### [EXERCISE AIM]
Return the lines below exactly, from the first line to the line that contains "scene.camera = cam". Leave out pictures.

### [DATASET EXTRACT]
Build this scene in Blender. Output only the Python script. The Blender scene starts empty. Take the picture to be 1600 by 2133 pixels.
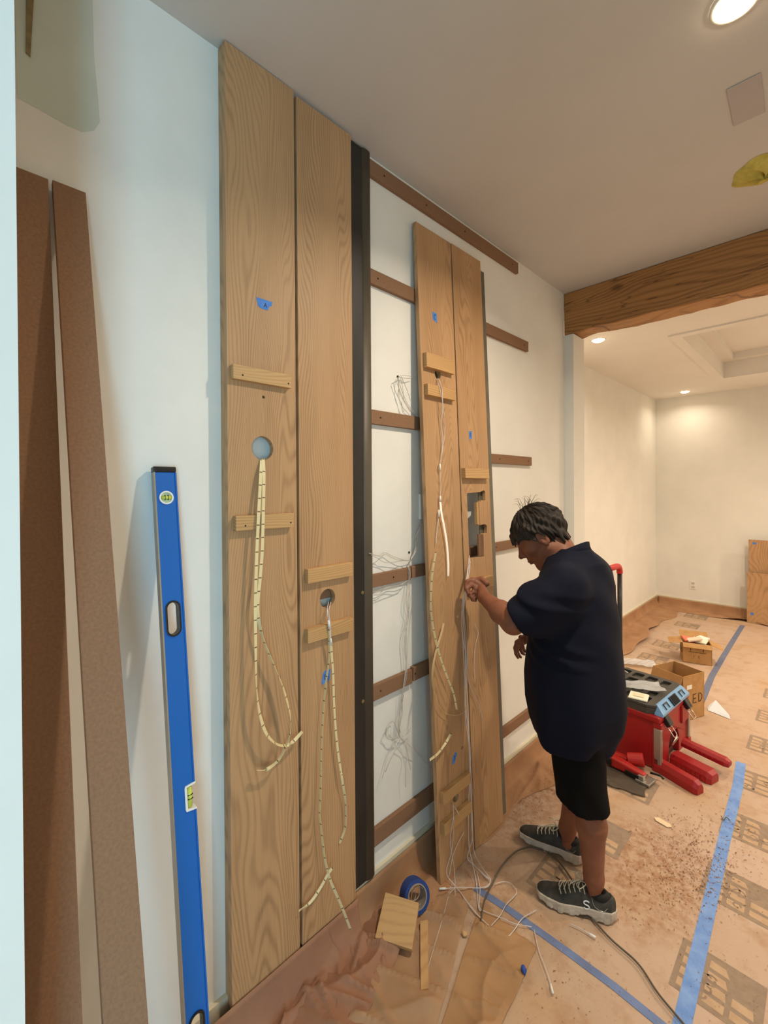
import bpy, bmesh, math, random
import numpy as np
from mathutils import Vector, Matrix, Euler
from mathutils.geometry import tessellate_polygon
random.seed(7); rng = np.random.RandomState(3)
scene = bpy.context.scene
col = scene.collection
PI = math.pi

# ------------------------------------------------------------------ camera
CAMP = dict(D=1.31896, h=1.70183, yaw=0.7948, pit=0.0052, rol=-0.0064, f=913.487, cx=803.23, cy=1019.85)
def _cam():
    y, p, r = CAMP['yaw'], CAMP['pit'], CAMP['rol']
    fw = np.array([-math.sin(y)*math.cos(p), math.cos(y)*math.cos(p), -math.sin(p)])
    rr = np.cross(fw, [0, 0, 1]); rr /= np.linalg.norm(rr); uu = np.cross(rr, fw)
    R = math.cos(r)*rr + math.sin(r)*uu; U = -math.sin(r)*rr + math.cos(r)*uu
    return np.array([CAMP['D'], 0, CAMP['h']]), R, U, fw
CC, CR, CU, CF = _cam()
cd = bpy.data.cameras.new('camera'); cam = bpy.data.objects.new('camera', cd); col.objects.link(cam)
M = Matrix.Identity(4)
for i in range(3):
    M[i][0] = CR[i]; M[i][1] = CU[i]; M[i][2] = -CF[i]; M[i][3] = CC[i]
cam.matrix_world = M
cd.sensor_fit = 'HORIZONTAL'; cd.sensor_width = 36; cd.lens = CAMP['f']/1600*36
cd.shift_x = (800-CAMP['cx'])/1600; cd.shift_y = (CAMP['cy']-1066.5)/1600
cd.clip_start = 0.02; cd.clip_end = 60
scene.camera = cam

# ------------------------------------------------------------------ light
scene.view_settings.view_transform = 'Standard'
scene.view_settings.look = 'None'
scene.view_settings.gamma = 1
scene.view_settings.exposure = 0.27
scene.view_settings.use_curve_mapping = False
world = bpy.data.worlds.new('world'); scene.world = world; world.use_nodes = True
bg = world.node_tree.nodes['Background']; bg.inputs[0].default_value = (.55, .75, 1, 1); bg.inputs[1].default_value = 0.3
def area(name, loc, rot, sx, sy, power, color, shape='RECTANGLE', spread=PI):
    l = bpy.data.lights.new(name, 'AREA'); l.shape = shape; l.size = sx; l.size_y = sy
    l.energy = power; l.color = color; l.spread = spread
    o = bpy.data.objects.new(name, l); o.location = loc; o.rotation_euler = rot; col.objects.link(o); return o
DAY = (.39, .755, 1.0); WARM = (1.0, .845, .66)
area('window_daylight', (4.06, -1.5, 1.3), (0, PI/2, 0), 1.9, 1.0, 84, DAY)
area('rear_window_daylight', (2.6, -2.70, 1.4), (PI/2, 0, 0), 1.7, 1.9, 6, (.62, .84, 1.0))
LAMP_W = 23.0

# ------------------------------------------------------------------ helpers
def ray(x, y): return CF + CR*(x-CAMP['cx'])/CAMP['f'] - CU*(y-CAMP['cy'])/CAMP['f']
def at(ax, v, x, y):
    d = ray(x, y); t = (v-CC[ax])/d[ax]; return Vector(CC+t*d)
LEAN = .0413
def atl(x, y, off=0.0):       # point on the leaning boards' front plane
    d = ray(x, y); t = (.149+off-CC[0]-LEAN*CC[2])/(d[0]+LEAN*d[2]); return Vector(CC+t*d)

def tag(o, label=None, cat=None, group=None, kind=None):
    if label: o['label'] = label
    if cat: o['category'] = cat
    if group: o['group'] = group
    if kind: o['kind'] = kind
    return o
def empty(name, loc=(0, 0, 0), rot=(0, 0, 0)):
    o = bpy.data.objects.new(name, None); o.location = loc; o.rotation_euler = rot
    o.empty_display_size = .05; col.objects.link(o); return o
def link(name, me, mats, parent=None, smooth=False, bevel=0, segs=2):
    o = bpy.data.objects.new(name, me); col.objects.link(o)
    if not isinstance(mats, (list, tuple)): mats = [mats]
    for m in mats: me.materials.append(m)
    if parent: o.parent = parent
    if smooth:
        me.polygons.foreach_set('use_smooth', [True]*len(me.polygons))
    if bevel:
        b = o.modifiers.new('bevel', 'BEVEL'); b.width = bevel; b.segments = segs; b.limit_method = 'ANGLE'; b.angle_limit = .6
    return o
class MB:
    def __init__(s): s.v = []; s.f = []; s.m = []; s.uv = {}
    def add(s, vs, fs, mi=0):
        n = len(s.v); s.v += [tuple(v) for v in vs]
        for f in fs: s.f.append(tuple(i+n for i in f)); s.m.append(mi)
    def box(s, lo, hi, mi=0, mat=None):
        x0, y0, z0 = lo; x1, y1, z1 = hi
        vs = [Vector(p) for p in [(x0,y0,z0),(x1,y0,z0),(x1,y1,z0),(x0,y1,z0),(x0,y0,z1),(x1,y0,z1),(x1,y1,z1),(x0,y1,z1)]]
        if mat is not None: vs = [mat @ v for v in vs]
        s.add(vs, [(0,3,2,1),(4,5,6,7),(0,1,5,4),(1,2,6,5),(2,3,7,6),(3,0,4,7)], mi)
    def tube(s, pts, r, n=8, mi=0, closed=False):
        pts = [Vector(p) for p in pts]; N = len(pts)
        rs = r if isinstance(r, (list, tuple)) else [r]*N
        t0 = (pts[1]-pts[0]).normalized(); a = t0.orthogonal().normalized(); vs = []; prev = t0
        for i, p in enumerate(pts):
            t = (pts[min(i+1, N-1)]-pts[max(i-1, 0)])
            t = t.normalized() if t.length > 1e-9 else prev
            a = (prev.rotation_difference(t)) @ a; a = (a - t*a.dot(t)).normalized(); b = t.cross(a); prev = t
            for k in range(n):
                c = 2*PI*k/n; vs.append(p+rs[i]*(math.cos(c)*a+math.sin(c)*b))
        fs = [(i*n+k, i*n+(k+1) % n, (i+1)*n+(k+1) % n, (i+1)*n+k) for i in range(N-1) for k in range(n)]
        fs += [tuple(range(n))[::-1], tuple((N-1)*n+k for k in range(n))]
        s.add(vs, fs, mi)
    def cyl(s, c, r, h, ax=2, n=24, mi=0, r2=None):
        c = Vector(c); d = Vector((0, 0, 0)); d[ax] = h
        s.tube([c, c+d], [r, r if r2 is None else r2], n, mi)
    def mesh(s, name):
        me = bpy.data.meshes.new(name); me.from_pydata(s.v, [], s.f); me.update()
        me.polygons.foreach_set('material_index', s.m)
        bm = bmesh.new(); bm.from_mesh(me); bmesh.ops.recalc_face_normals(bm, faces=bm.faces); bm.to_mesh(me); bm.free()
        return me
    def build(s, name, mats, parent=None, smooth=False, bevel=0, segs=2):
        return link(name, s.mesh(name), mats, parent, smooth, bevel, segs)
def slab(outline, holes, w0, w1, mi=0):
    """Board with holes: 2D outline (u=y, v=z), thickness along x from w0 to w1."""
    loops = [[Vector((p[0], p[1], 0)) for p in outline]] + [[Vector((p[0], p[1], 0)) for p in h] for h in holes]
    tris = tessellate_polygon(loops); flat = [p for l in loops for p in l]; n = len(flat)
    mb = MB()
    vs = [(w1, p[0], p[1]) for p in flat] + [(w0, p[0], p[1]) for p in flat]
    fs = [tuple(t) for t in tris] + [tuple(i+n for i in t[::-1]) for t in tris]
    k = 0
    for l in loops:
        m = len(l)
        fs += [(k+i, k+(i+1) % m, n+k+(i+1) % m, n+k+i) for i in range(m)]
        k += m
    mb.add(vs, fs, mi); return mb
def circ(cy, cz, r, n=36, rz=None): return [(cy+r*math.cos(2*PI*i/n), cz+(rz or r)*math.sin(2*PI*i/n)) for i in range(n)]
def rect(a, b, c, d): return [(a, c), (b, c), (b, d), (a, d)]
def spline(pts, n=8):
    pts = [Vector(p) for p in pts]; P = [2*pts[0]-pts[1]]+pts+[2*pts[-1]-pts[-2]]; out = []
    for i in range(1, len(P)-2):
        for j in range(n):
            t = j/n; a, b, c, d = P[i-1:i+3]
            out.append(.5*((2*b)+(c-a)*t+(2*a-5*b+4*c-d)*t*t+(3*b-a-3*c+d)*t**3))
    out.append(pts[-1]); return out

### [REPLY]
Build this scene in Blender. Output only the Python script. The Blender scene starts empty. Take the picture to be 1600 by 2133 pixels.
import bpy, bmesh, math, random
import numpy as np
from mathutils import Vector, Matrix, Euler
from mathutils.geometry import tessellate_polygon
random.seed(7); rng = np.random.RandomState(3)
scene = bpy.context.scene
col = scene.collection
PI = math.pi

# ------------------------------------------------------------------ camera
CAMP = dict(D=1.31896, h=1.70183, yaw=0.7948, pit=0.0052, rol=-0.0064, f=913.487, cx=803.23, cy=1019.85)
def _cam():
    y, p, r = CAMP['yaw'], CAMP['pit'], CAMP['rol']
    fw = np.array([-math.sin(y)*math.cos(p), math.cos(y)*math.cos(p), -math.sin(p)])
    rr = np.cross(fw, [0, 0, 1]); rr /= np.linalg.norm(rr); uu = np.cross(rr, fw)
    R = math.cos(r)*rr + math.sin(r)*uu; U = -math.sin(r)*rr + math.cos(r)*uu
    return np.array([CAMP['D'], 0, CAMP['h']]), R, U, fw
CC, CR, CU, CF = _cam()
cd = bpy.data.cameras.new('camera'); cam = bpy.data.objects.new('camera', cd); col.objects.link(cam)
M = Matrix.Identity(4)
for i in range(3):
    M[i][0] = CR[i]; M[i][1] = CU[i]; M[i][2] = -CF[i]; M[i][3] = CC[i]
cam.matrix_world = M
cd.sensor_fit = 'HORIZONTAL'; cd.sensor_width = 36; cd.lens = CAMP['f']/1600*36
cd.shift_x = (800-CAMP['cx'])/1600; cd.shift_y = (CAMP['cy']-1066.5)/1600
cd.clip_start = 0.02; cd.clip_end = 60
scene.camera = cam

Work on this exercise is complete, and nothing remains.